Saturday, November 04, 2006

Dealing with Rejection

So how long has this been going on? I think since 1994. Twelve short years. In that time I've published a handful of short stories, some poems, and had 3 or 4 agents get excited about the books but for some reason or another not take them on. And of course the internet publisher took me on and gave me a "published writer" status. I get a few royalties and speaking gigs. It's not all rejection, but it feels like it.

One publisher said to cut World of Mirrors by 25,000 words and they might take another look. I cut it by 12,000 but 25,000 seemed like eviscerating the book, so I'm sitting on the fence. Next weekend there is an opportunity to schmooze with editors and agents and I have a window of opportunity. It's hard not to get one's hopes up.

Today I read an (unpublished) short story (not mind) that was so bad one had to keep reading to see whether it could get any worse and it did.

I have to face that fact that computer crime and books that take place in offices and foreign settings are a hard sell. Nobody likes to read about business in fiction. This is hard to swallow if you spent the last 20+ years sitting in an office progrmming computers. Gravedigger would be a more fitting occupation for a fiction writer.

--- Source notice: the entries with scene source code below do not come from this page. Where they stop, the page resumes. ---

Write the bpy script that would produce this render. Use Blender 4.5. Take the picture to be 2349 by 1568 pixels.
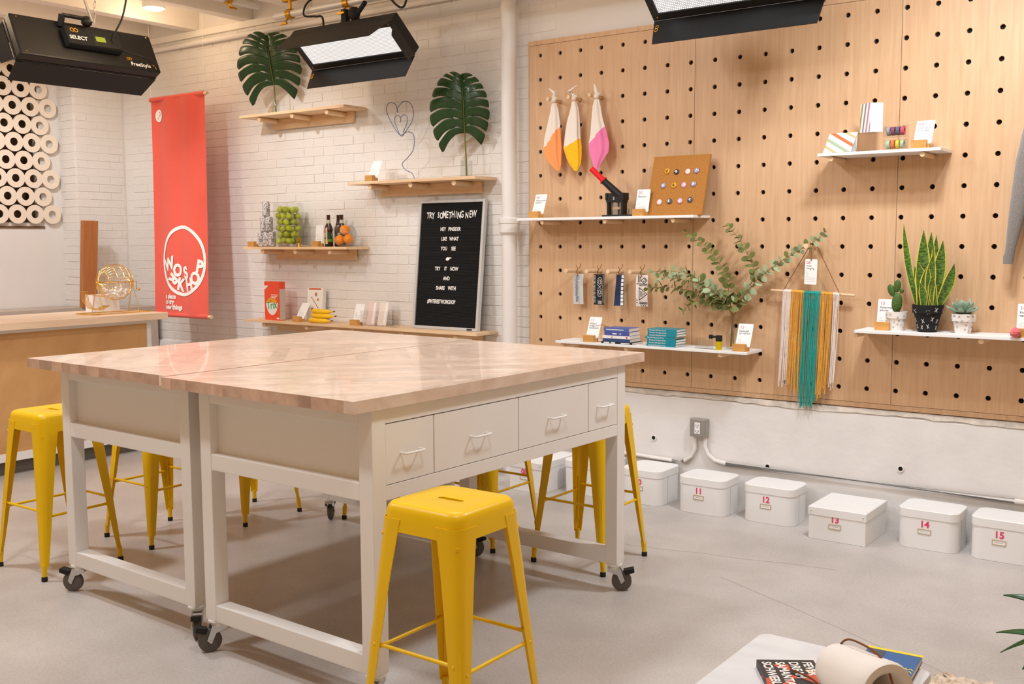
import bpy, bmesh, math, random
from mathutils import Vector, Matrix
random.seed(7)
PI = math.pi
scene = bpy.context.scene
for o in list(bpy.data.objects): bpy.data.objects.remove(o)
COL = scene.collection

def lin(c):
    c = c / 255.0
    return c / 12.92 if c <= .04045 else ((c + .055) / 1.055) ** 2.4
def C(r, g, b): return (lin(r), lin(g), lin(b), 1.0)

# ------------------------------------------------------------------ camera, world, lights
CAMZ = 1.544
cam_d = bpy.data.cameras.new('camera'); cam = bpy.data.objects.new('camera', cam_d); COL.objects.link(cam)
cam_d.sensor_width = 36.0; cam_d.lens = 2394.96 / 2349 * 36.0; cam_d.clip_start = .05
_r = Vector((.8063672, .59139983, -.00426507)); _u = Vector((-.05352989, .08016566, .99534317)); _f = Vector((-.58898769, .80238377, -.09630053))
cam.matrix_world = Matrix(((_r.x, _u.x, -_f.x, 0), (_r.y, _u.y, -_f.y, 0), (_r.z, _u.z, -_f.z, CAMZ), (0, 0, 0, 1)))
scene.camera = cam

w = bpy.data.worlds.new('world'); scene.world = w; w.use_nodes = True
w.node_tree.nodes['Background'].inputs[0].default_value = (1.0, .65, .36, 1)
w.node_tree.nodes['Background'].inputs[1].default_value = .40

def area(name, loc, target, size, power, col=(1, .93, .86), sy=None, spread=PI):
    d = bpy.data.lights.new(name, 'AREA'); d.energy = power; d.color = col; d.size = size; d.spread = spread
    if sy: d.shape = 'RECTANGLE'; d.size_y = sy
    o = bpy.data.objects.new(name, d); COL.objects.link(o); o.location = loc
    o.rotation_euler = (Vector(target) - Vector(loc)).to_track_quat('-Z', 'Y').to_euler()
    return o
def spot(name, loc, target, power, angle, blend=.6, r=.05, col=(1, .92, .84)):
    d = bpy.data.lights.new(name, 'SPOT'); d.energy = power; d.color = col; d.spot_size = math.radians(angle); d.spot_blend = blend; d.shadow_soft_size = r
    o = bpy.data.objects.new(name, d); COL.objects.link(o); o.location = loc
    o.rotation_euler = (Vector(target) - Vector(loc)).to_track_quat('-Z', 'Y').to_euler()
    return o
# track spots set from shelf shadows; middle, letterboard and counter ones are added fill
WC = (.86, .93, 1.0)
spot('track_spot_pegboard', (-.75, 4.0, 3.2), (-1.5, 5.62, .85), 45, 92, .6, .05, WC)
spot('fill_spot_middle', (-3.4, 3.0, 3.2), (-3.0, 5.62, .7), 36, 80, .8, .06, WC)
spot('track_spot_brick', (-6.35, 3.9, 3.2), (-6.1, 5.62, 1.1), 74, 82, .7, .05, WC)
spot('fill_spot_letterboard', (-5.0, 3.3, 3.2), (-4.6, 5.62, 1.0), 50, 76, .8, .06, WC)
spot('fill_spot_counter', (-7.2, 3.6, 3.2), (-8.4, 4.9, 1.2), 105, 95, .8, .06, WC)
def bulb(loc, power, col=(1, .74, .47)):
    d = bpy.data.lights.new('lamp_and_fill_point', 'POINT'); d.energy = power; d.color = col; d.shadow_soft_size = .07
    o = bpy.data.objects.new('lamp_and_fill_point', d); COL.objects.link(o); o.location = loc
for p_, pw_ in (((-7.09, 5.02, 3.24), 5), ((-7.1, 3.2, 3.1), 15), ((-5.5, 3.9, 3.1), 13), ((-5.4, 1.4, 3.1), 10), ((-3.5, 3.6, 3.1), 4), ((-1.6, 3.6, 3.1), 5), ((-3.4, 1.0, 3.1), 3), ((-1.0, 1.0, 3.1), 4)): bulb(p_, pw_)  # first is the visible lamp's; the rest are added to warm the ceiling
area('ceiling_panel_front', (-3.4, 1.3, 3.22), (-3.4, 1.5, 0), .3, 34, WC, sy=.2)
area('ceiling_panel_right', (-1.15, 4.35, 3.22), (-1.15, 4.4, 0), .3, 44, WC, sy=.2)
area('fill_light_near', (-1.3, 1.9, 3.22), (-1.3, 2.0, 0), .3, 20, WC, sy=.2)  # near, table and left ones are unseen fill, added to brighten the room
area('fill_light_table', (-3.3, 4.1, 3.22), (-3.3, 4.15, 0), .3, 15, WC, sy=.2)
area('fill_light_left', (-5.6, 2.1, 3.22), (-5.6, 2.2, 0), .3, 44, WC, sy=.2)

scene.view_settings.view_transform = 'Standard'; scene.view_settings.look = 'None'
scene.view_settings.gamma = 1.0; scene.view_settings.use_curve_mapping = False
scene.view_settings.exposure = 0.16

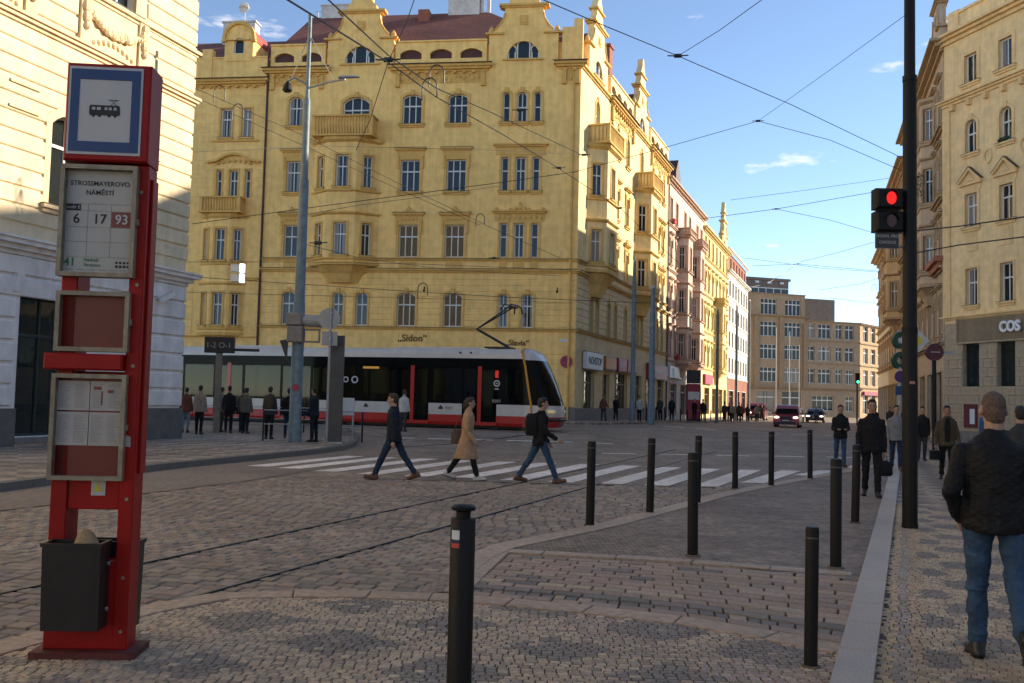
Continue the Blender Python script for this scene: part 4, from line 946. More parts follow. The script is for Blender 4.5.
part('window_box', pk, I4, mat('red_blossom', (0.45,0.03,0.03), 0.8, var=0.4, vscale=20), lambda b: [(b.box(x-.5,x+.5,-.42,-.2,z-.2,z+.02), [b.ball((x-.4+k*.16,-.32,z+.1),(.13,.13,.14),6,4) for k in range(6)]) for x, z in ((1.6,18.6),(19.0,14.6),(4.4,6.1))])
part('tower_cap', pk, I4, M_TIN, lambda b: (b.prism([(9,22.4),(11.5,22.4),(11.5,25.2),(10.2,26.6),(9,25.2)], 1.0, 2.0)))
lm = street_house('lemon_apartment_building', 'lemon yellow apartment building between the pink and the white buildings', sfr(49.7), 20.4, LV, [1.4,4.0,7.0,10.0,13.0,16.0,19.0], M_LEM, M_LEMT, M_LEM, 1.0, 2.1, 21.6, orl=(10.1,1.2,2), shops=[(3.4,3.4),(9.0,3.2),(14.4,3.2),(18.3,2.2)], gables=(17.0,))
part('shop_sign', lm, I4, M_SIGNR, lambda b: b.cbox(.6,6.2,-.3,-.02,3.9,5.0,.03)); 
wh = street_house('white_office_building', 'white flat fronted building with rows of plain windows and brick attic', sfr(70.2), 22.6, [(5.9,9.1),(9.4,12.5),(12.8,15.9),(16.2,19.4)], [1.8+3.15*k for k in range(7)], M_WHT, M_WHT, M_BRK, 1.5, 2.0, 19.5, nm=1, hood=None, z_g=5.2, shops=[(4,4.5),(11,4.5),(18,4.5)], fm=M_DARKF, roofz=.2)
ah = [win(wh, Matrix.Translation((0,.3,0)), 1.8+3.15*k, 20.0, 1.3, 1.6, 0, 1, tr=.3, trim=0, sill=False) for k in range(7)]
part('attic_wall', wh, Matrix.Translation((0,.3,0)), M_BRK, lambda b: (b.wall([(0,19.5),(22.6,19.5),(22.6,22.2),(0,22.2)], ah), b.box(0,22.6,.31,8,19.5,22.2)))
part('attic_cornice', wh, I4, M_WHT, lambda b: ledge(b, 0, 22.6, 22.2, [(.15,.1),(.12,.25)]))
part('chimney', wh, I4, M_CHIMR, lambda b: [b.box(x,x+1.6,2,3.4,22.2,24.0+dz) for x, dz in ((.6,.8),(7,0),(13.5,.3))])

# --- brown office block closing the street
M_BRS = stucco('brown_stone', (0.36,0.27,0.18)); M_BRST = stucco('brown_stone_trim', (0.3,0.22,0.145)); M_GRB = stucco('grey_brown_render', (0.21,0.165,0.135))
WB = frame((37.1,150.0), dirv(73)); br = empty('brown_office_building', WB, 'brown stone office block with stepped top closing the far end of the street', 'building')
M_GLASSF = glass('office_glass', dark=(0.02,0.03,0.04), curtain=(0.25,0.24,0.22), share=0.25, ior=1.35)
def bwin(root, F, x, z, w, h, nm): return win(root, F, x, z, w, h, 0, nm, tr=.3, trim=0, sill=False, set_=.25, bars=.1, gm=M_GLASSF)
rows = [4.9+3.62*k for k in range(5)]
hA = []; hB = []
for z in rows[:3]:
    for x in (3.6,8.0): hA.append(bwin(br, I4, x, z+.5, 3.0, 2.3, 3))
    for x, w in ((11.3,1.6),(13.9,2.4),(16.6,1.2),(18.6,1.7)): hB.append(bwin(br, I4, x, z+.5, w, 2.3, 1 if w < 2 else 2))
for x in (3.6,8.0): hA.append(bwin(br, I4, x, rows[3]+.3, 2.9, 2.5, 3))
hA += [bwin(br, I4, x, .6, 3.4, 3.4, 1) for x in (3.2,7.8)]; hB += [bwin(br, I4, 13.6, 1.0, 4.0, 2.4, 3), bwin(br, I4, 18.6, 1.0, 1.6, 2.4, 1)]
part('wall', br, I4, M_BRS, lambda b: b.wall([(-2,0),(10.2,0),(10.2,19.4),(-2,19.4)], hA))
part('wall', br, I4, M_BRS, lambda b: b.wall([(10.2,0),(20.6,0),(20.6,15.4),(10.2,15.4)], hB))
part('penthouse_wall', br, I4, M_GRB, lambda b: b.box(10.21,16.0,.35,10,15.4,19.0))
part('pier', br, I4, M_BRST, lambda b: [b.box(x-.4,x+.4,-.35,.01,4.6,15.7 if x < 10.1 else 14.9) for x in (1.3,5.8,10.2)])
part('ledge', br, I4, M_BRST, lambda b: (ledge(b,-2,20.5,4.3,[(.2,.2),(.15,.4)]), ledge(b,-2,10.1,15.72,[(.15,.3),(.12,.6)]), ledge(b,-2,10.1,19.3,[(.15,.15)]), ledge(b,10.7,20.5,15.3,[(.15,.3)]), [ledge(b,10.7,20.5,z,[(.12,.12)]) for z in rows[1:3]]))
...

Adam Smith or somebody said that "economics is men in the everyday business of life." One could say the same thing of fiction, but maybe with more pizazz.

Festival Madness is still computer crime, but there will be nary a bit or a byte in the 1928 California book. "They" say don't follow the market; write about what turns YOU on. Man, that has been a twelve year downward spiral.

I polished my latest Promiscuous Mode query like Miss Snark advised and sent it into the world, where it has come back rather quickly with the usual thanks but no thanks response. Approach wall; beat head.

Thus there has been plenty of sucking it up around here, but that's over for the day because I'm going to make Swedish meatballs and red cabbage out of the NY Times International cookbook, and diets be damned. O.K., I did substitute ground chicken for the veal and half and half for the heavy cream with a nod to health. We are really into red wine.